A Vienne, le populisme et Kurz mènent la valse

 
Il y a sûrement une part de convictions dans cette attitude politique. Dans le lycée où Kurz a obtenu son bac (sa Matura, en Autriche), les élèves issus de l’immigration étaient fort nombreux. Il fait partie d’une génération qui a touché le problème du doigt et ne se berce pas des niaiseries de ses aînés. D’autre part, sa compagne, Susanne Thier, s’affiche sans complexe en photo à côté de Philippa Strache, la jeune femme du chef du FPÖ. Certains commencent à dire que celui-ci a « changé », qu’il n’est plus le même que du temps de Haider.

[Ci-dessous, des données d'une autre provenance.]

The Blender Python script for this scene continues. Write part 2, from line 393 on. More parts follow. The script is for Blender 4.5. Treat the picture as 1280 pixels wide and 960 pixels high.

Et l’on n’exclut pas, malgré les quelques deux cents irréductibles qui criaient hier soir dans les rues de vienne « Nazis raus » (Nazis dehors), que le nouveau chancelier Kurz dirige une alliance ÖVP FPÖ. Lui-même, comme Macron, s’est donné pour mission de rechercher un allié avec lequel il pourra « transformer » l’Autriche. Cela serait difficilement le cas des socialistes, qu’il vient de rejeter en mai, et les autres partis, les Verts notamment, sortent laminés de l’élection. Il n’y a plus de gauche ni de centre : l’alliance entre les conservateurs et la droite radicale nationale semble la plus naturelle.
 

Avec l’Est, le mondialisme et Bruxelles doivent jeter du lest

 
Mais alors, pourrait-on dire, pourquoi parler de NEP du mondialisme, pourquoi ne pas croire à une percée raisonnable d’un populisme national grâce à cette alliance. C’est certainement ce que les Autrichiens souhaitent, ce n’est pas ce que les oligarchies cosmopolites sont prêtes à laisser advenir. Déjà, l’an dernier elles avaient suscité une espèce de Vert (dans un pays où les Verts pèsent peu, on vient de s’en assurer), Van der Bellen, pour barrer la route, de façon plus que douteuse, au FPÖ. Aujourd’hui, le Wunderwuzzi (enfant prodige) Kurz semble vraiment sorti d’un chapeau de prestidigitateur, et son programme vise trop ostensiblement à siphonner les voix du FPÖ, comme celui de Sarkozy celui de Le Pen en 2007.
 
Le mondialisme fait la part du feu, comme Lénine avec la NEP. Confronté au Brexit, il tente une expérience en Grande Bretagne. Confronté au populisme d’Autriche et d’Europe de l’Est, il se trouve obligé de lâcher du lest. Observons ce qui va se passer : peut-être, pour conserver la révolution morale et le libre échange des biens, va-t-il admettre une pose dans le libre échange des personnes. Bruxelles va peut-être assouplir certaines règles : de toute manière, avec l’immigration où elle en est arrivée, si les tendances démographiques se maintiennent, alors qu’elles mettent plusieurs décennies à changer, le mondialisme a gagné en Europe.